- _Problem description_
What number of lines in the material contain the word "parts"? Give that number alone.

- _Given material_
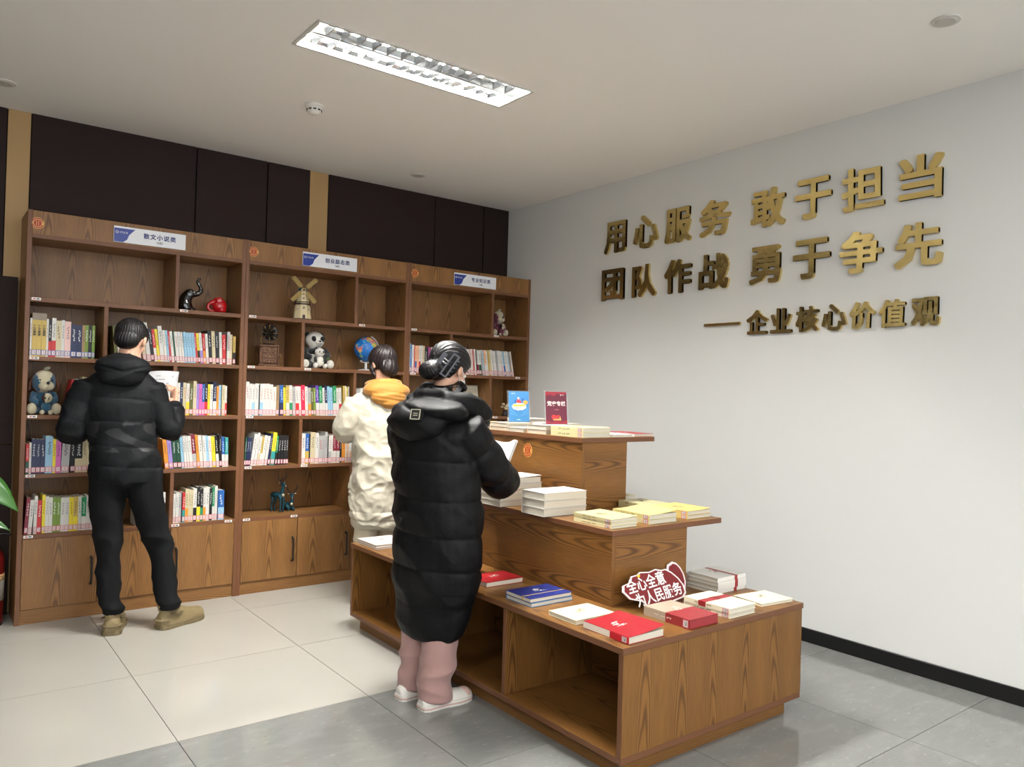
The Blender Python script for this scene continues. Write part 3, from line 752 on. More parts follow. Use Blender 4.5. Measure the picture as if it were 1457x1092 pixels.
def flat_book(x, y, z, w_, l_, t, rgb, label, group=None, spine='W', rz=0.0, lift=0.0, band=None, ink=(60, 50, 60), sticker=None, spine_rgb=None, title=True, parts=True):
    """book lying flat; (x, y) is its near-left corner, w_ along x, l_ along y"""
    r = empty('book', (x, y, z), math.radians(rz), label, 'book', group)
    m = mat('book_cover', rgb, .4); ms = mat('book_cover', spine_rgb or rgb, .45); b = .0013
    i = .003
    px0, px1 = (b, w_ - i) if spine == 'W' else ((i, w_ - b) if spine == 'E' else (i, w_ - i))
    py0, py1 = (b, l_ - i) if spine == 'S' else ((i, l_ - b) if spine == 'N' else (i, l_ - i))
    box('page_block', px0, px1, py0, py1, b, t - b, PAGES, r)
    box('back_cover', 0, w_, 0, l_, 0, b, m, r)
    if lift:
        geo_obj('front_cover', grid_sheet(0, w_, 0, l_, lambda u, v: t - b + lift * max(0, u - .25) ** 1.8 + lift * .25 * u * (1 - v)), m, r, smooth=False)
    else:
        box('front_cover', 0, w_, 0, l_, t - b, t, m, r)
    sp = {'W': (0, b, 0, l_), 'E': (w_ - b, w_, 0, l_), 'S': (0, w_, 0, b), 'N': (0, w_, l_ - b, l_)}[spine]
    box('spine', sp[0], sp[1], sp[2], sp[3], b, t - b, ms, r)
    inkm = mat('cover_ink', ink, .5)
    zt = t + .0004
    if band:
        bx = [w_ * band[1], w_ * band[2]] if band[0] == 'x' else [0, w_]
        by = [l_ * band[1], l_ * band[2]] if band[0] == 'y' else [-.0005, l_ + .0003]
        box('paper_band', bx[0] - .0004, bx[1] + .0003, by[0], by[1], 0, t + .0005, mat('book_band', band[3], .4), r)
        zt = t + .0009
    if title and not lift:
        v, f = bars(3, w_ * .34, l_ * .22, int(l_ * 1000) % 5)
        o = link('cover_title', me_from('cover_title', v, f), r, (inkm,)); o.matrix_local = frame_m((w_ * .52, l_ * .60, zt), (1, 0, 0), (0, 1, 0)) @ Matrix.Rotation(-PI / 2, 4, 'X')
    if title and lift:
        v, f = bars(3, w_ * .34, l_ * .22, 3)
        o = link('cover_title', me_from('cover_title', v, f), r, (inkm,)); o.matrix_local = frame_m((w_ * .4, l_ * .55, t + .002 + lift * .06), (1, 0, .12 * lift / .02), (0, 1, 0)) @ Matrix.Rotation(-PI / 2, 4, 'X')
    if sticker == 'W':
        s = box('spine_label', -.0006, 0, .008, .036, t * .08, t * .92, STKR, r)
        box('label_face', -.001, -.0005, .011, .033, t * .16, t * .84, STK, s)
        v, f = bars(2, .016, t * .4, 2)
        o = link('label_print', me_from('label_print', v, f), s, (INKK,)); o.matrix_local = frame_m((-.0013, .022, t / 2), (0, -1, 0), (0, 0, 1)) @ Matrix.Rotation(-PI / 2, 4, 'X')
        v, f = bars(3, .010, l_ * .4, 1)
        o = link('spine_title', me_from('spine_title', v, f), r, (inkm,)); o.matrix_local = frame_m((-.0006, l_ * .58, t / 2), (0, 0, min(1, t / .014)), (0, 1, 0)) @ Matrix.Rotation(-PI / 2, 4, 'X') @ Matrix.Scale(min(1, t / .016), 4, (1, 0, 0))
    return r
E1, E2, E3 = .4855, .8005, 1.1505
CREAM = (214, 206, 172); YEL = (206, 196, 146); WHT = (216, 214, 208)
# --- bottom tier
flat_book(1.59, -2.212, E1, .21, .155, .022, (168, 28, 36), 'dark red book with white title, lying behind the blue books', spine='N', ink=(232, 220, 210))
flat_book(1.562, -2.566, E1, .228, .170, .016, (90, 150, 200), 'pale blue book under the dark blue one on the bottom tier', 'blue books', spine='N', title=False)
b_ = flat_book(1.560, -2.562, E1 + .0165, .228, .168, .017, (26, 42, 118), 'dark blue book with a white title and gold line on top of the blue pair', 'blue books', spine='N', ink=(236, 236, 236), band=('y', .30, .33, (190, 160, 90)))
flat_book(1.557, -2.842, E1, .21, .160, .017, (218, 211, 180), 'cream book with small gold emblem between the blue and red books', spine='N', ink=(150, 120, 60))
rb = flat_book(1.560, -3.115, E1, .186, .236, .026, (160, 28, 40), 'bright red book with its cover lifting, on the near corner', spine='W', lift=.020, ink=(240, 232, 226), sticker='W', spine_rgb=(232, 226, 212))
box('spine_band', -.0005, .0012, .0, .095, .0013, .0247, mat('book_cover', (196, 32, 46), .45), rb)
bb_ = flat_book(1.885, -3.120, E1, .165, .235, .036, (176, 160, 140), 'thick grey-beige book with a broad dull red band, in front of the red sign', band=('y', 0.0, .52, (150, 48, 52)), ink=(232, 222, 210), spine='W', sticker='W')
flat_book(2.135, -3.112, E1, .172, .232, .020, (222, 214, 190), 'lower cream book of the banded pair near the right corner', 'cream books with a red band', title=False, sticker='W')
flat_book(2.132, -3.116, E1 + .0205, .172, .232, .020, (224, 216, 190), 'upper cream book with a dark red band near the right corner', 'cream books with a red band', band=('y', .52, .68, (150, 32, 40)), ink=(130, 50, 50), sticker='W')
flat_book(2.405, -3.075, E1, .20, .155, .012, (232, 224, 196), 'thin cream book at the far right corner of the bottom tier', rz=-6, spine='N', ink=(120, 110, 80))
for k in range(4):
    pos_ = ['bottom', 'second from the bottom', 'third from the bottom', 'top'][k]
    flat_book(2.405 + (k % 2) * .004, -2.842 - (k % 3) * .003, E1 + k * .0175, .205, .172, .017, WHT, f'white paperback with red stripe, {pos_} of the stack of four at right', 'white paperbacks at the right', band=('x', .60, .70, (150, 40, 44)) , spine='S', ink=(150, 60, 60), title=(k == 3))
for k in range(3):
    flat_book(2.475, -2.495, E1 + k * .0325, .135, .18, .032, (178, 40, 48), f'small red book, {ordn[k]} from the bottom of the upright stack behind the white paperbacks', 'small red books behind', spine='S', title=False, ink=(230, 220, 214))
# --- far end of the bottom tier (seen left of the black coat)
for k in range(2):
    flat_book(1.545, -1.245 + k * .004, E1 + k * .0125, .21, .225, .012, (214, 204, 200), f'{["lower", "upper"][k]} white and pink book at the far end of the bottom tier', 'white books at the far end', ink=(190, 60, 60), spine='E')
# --- middle tier
for k in range(5):
    flat_book(1.818 + .004 * (k % 2), -1.990 + .003 * (k % 3), E2 + k * .0275, .262, .175, .027, (206, 204, 198), f'thick white book, {ordn[k]} from the bottom of the tall stack by the black coat', 'tall stack of white books', spine='N', title=False, lift=.010 if k == 4 else 0)
for k in range(3):
    flat_book(1.818 + .003 * (k % 2), -2.325 + .003 * (k % 2), E2 + k * .036, .265, .165, .0355, (208, 206, 200), f'thick white book, {["lowest", "middle one", "top one"][k]} of the stack of three on the middle tier', 'stack of three white books', spine='N', title=(k == 2), ink=(150, 90, 80))
for k in range(3):
    flat_book(1.872 + .004 * (k % 2), -2.700, E2 + k * .0135, .160, .232, .013, YEL if k == 2 else (224, 216, 172), f'pale yellow paperback, {["lowest", "middle one", "top one"][k]} of the stack at the middle tier corner', 'yellow paperbacks on the corner', sticker='W', title=(k == 2), lift=.006 if k == 2 else 0, ink=(120, 90, 60))
for k in range(2):
    flat_book(2.105, -2.702, E2 + k * .0205, .185, .225, .020, (200, 188, 126) if k else (196, 186, 140), f'yellow book, {["lower", "upper, curling"][k]} of the pair in the centre of the middle tier edge', 'yellow pair in the centre', sticker='W', lift=.016 if k else 0, title=False)
for k in range(2):
    flat_book(2.375, -2.690, E2 + k * .0185, .168, .22, .018, (208, 184, 108), f'deep yellow book, {["lower", "upper"][k]} of the pair at the right end of the middle tier', 'yellow pair at the right end', sticker='W', title=bool(k), ink=(110, 80, 40), lift=.006 if k else 0)
for k in range(2):
    flat_book(2.365, -2.462, E2 + k * .0175, .165, .205, .017, (186, 176, 132), f'dull khaki book, {["lower", "upper"][k]} of the pair behind the deep yellow books', 'khaki books behind', sticker='W', title=bool(k))
flat_book(2.435, -2.20, E2, .125, .205, .040, (196, 188, 142), 'khaki book half hidden behind the upper tier, right side', sticker='W')
# --- top tier
for k in range(2):
    flat_book(2.125, -2.238, E3 + k * .0245, .19, .24, .024, (214, 208, 158), f'{["lower", "upper"][k]} thick yellow-green book of the pair at the top tier corner', 'yellow-green pair on top', sticker='W', title=bool(k))
flat_book(2.345, -2.235, E3, .135, .20, .013, WHT, 'thin white book between the yellow-green pair and the red one on top', spine='N')
flat_book(2.49, -2.235, E3, .145, .225, .016, (160, 40, 52), 'dark red book at the right end of the top tier', spine='W', ink=(230, 220, 210), spine_rgb=WHT)
flat_book(2.35, -2.00, E3, .185, .20, .020, WHT, 'white book with a curled cover behind the thin one on top', lift=.022, title=False, spine='W')
flat_book(2.33, -1.78, E3, .20, .2, .046, (228, 224, 214), 'thick white book with spine marks behind the maroon sign', sticker='W')
for k in range(2):
    flat_book(2.125, -1.96, E3 + k * .0235, .185, .155, .023, (230, 200, 168) if k == 0 else (226, 214, 206), f'{["peach", "whitish"][k]} book under the maroon sign, {["lower", "upper"][k]} of two', 'books under the maroon sign', spine='N')
flat_book(2.122, -1.775, E3, .17, .14, .022, WHT, 'white book beside the blue sign, low pile', spine='N')
for k in range(2):
    flat_book(2.125, -1.625, E3 + k * .0215, .19, .16, .021, (232, 202, 170) if k == 0 else (232, 206, 178), f'{["lower", "upper"][k]} peach book under the blue sign', 'peach books under the blue sign', spine='N')
for k in range(2):
    flat_book(2.120, -1.455, E3 + k * .0175, .19, .20, .017, [WHT, (236, 212, 150)][k], f'{["white lower", "yellowish upper"][k]} book of the pair by the woman in black', 'books at the far end of the top tier', spine='N')
for k in range(3):
    flat_book(2.35, -1.53, E3 + k * .0205, .20, .2, .020, [WHT, (236, 232, 222), WHT][k], f'white book, {ordn[k]} from the bottom of the pile between the two small signs', 'white pile between the signs', spine='W')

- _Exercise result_
2